GREAT! Congratulations, I know it was not easy ;-)
I only tested it lightly, but so far it work smoothly... even while
trying strange things like using a text symbol as data :-)
There is something which is surprising me however, it is the use of the
shlib number of NetBSD (i.e. /lib/libc.so.12.175).
We are incompatible with NetBSD on two fundamental issues:
- some constants are different (SIGVTALRM, ELOOP)
- some typedefs are different (off_t, time_t)
I see those issues as fundamental because it impedes the exchange of
binaries between the two operating systems; OTOH, the lack of some
system calls in MINIX is not no serious: a NetBSD binary which is
calling setpgid() won't be loaded on MINIX since there is no shared
objects which provides this symbol: this clearly prevents bad things to
occur; but if lseek(2) is called with the wrong size, chaos will result.
Of course, this was not an issue at all with static linking, but shared
libraries also bring in their own problems :-) (this is known, in a
slightly different form, in the Windows world as "DLL hell".)

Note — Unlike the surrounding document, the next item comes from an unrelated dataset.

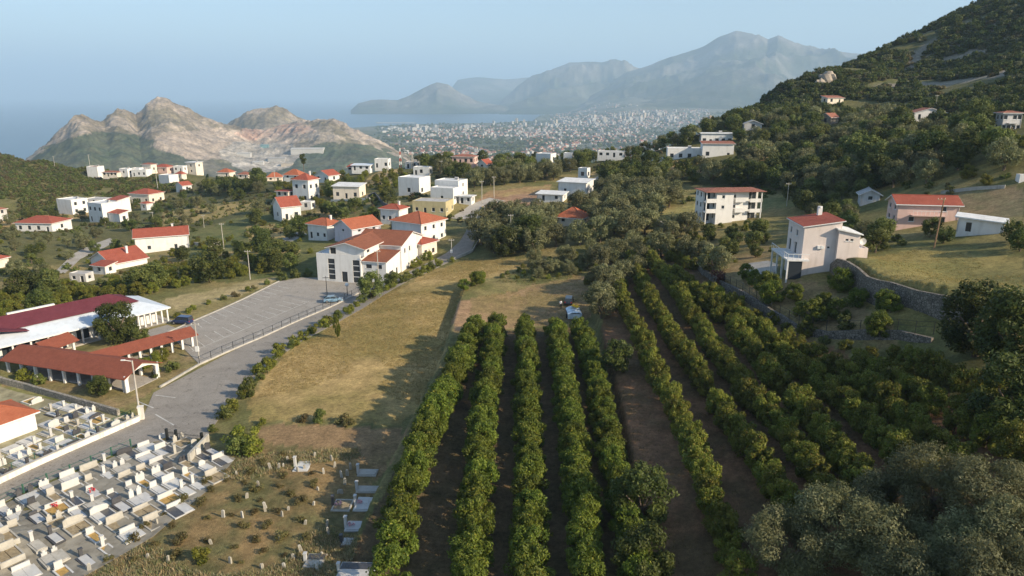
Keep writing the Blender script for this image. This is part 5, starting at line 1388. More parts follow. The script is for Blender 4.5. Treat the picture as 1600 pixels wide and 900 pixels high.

Now, such issues are dealt with upgrades of the standard C library;
NetBSD did it in the past, particularly for typedefs: this is why there
are all those _time50 "renamed" symbols (which is the 32-bit time_t
variant, present up to NetBSD 5.)
The easiest counterpart of such changes, as I understand it, is that the
major number (.12) is bumped, to avoid possible mismatches: the ELF
standard prevents the dynamic linker to successfully bind to a shared
object is the asked-for major number differ. Obviously, this easy scheme
will not work with the shared libraries, because of the use of NetBSD
numbers... unless we change it to some lesser number NOW, before any
package are distributed in the wild!
Then, assuming we want to be able to use directly NetBSD binaries (which
seem to me a welcome idea, why would you recompile Gcc or Firefox if you
can use the i386 NetBSD binary directly?), we should amend all the
incompatible 'fundamental' constants and typedefs to match those of
NetBSD. Of course each of these changes will mean a difficult upgrade to
do: which is why I advocate to start sooner! Perhaps it will resolve as
a "big bang switch" for the vast majority of people, such as what was
the switch to the new libc, where the compatibility period (when the new
libc was compilable with the non-ELF gcc), or the new boot loader, came
to an end very quickly because it was not sustainable to maintain both
lines.
I do not want here to paint in black the work done, while I am really
impressed! But I thought the problem I forecast is real, and will only
cause griefs in the future if not handled now. Please consider it.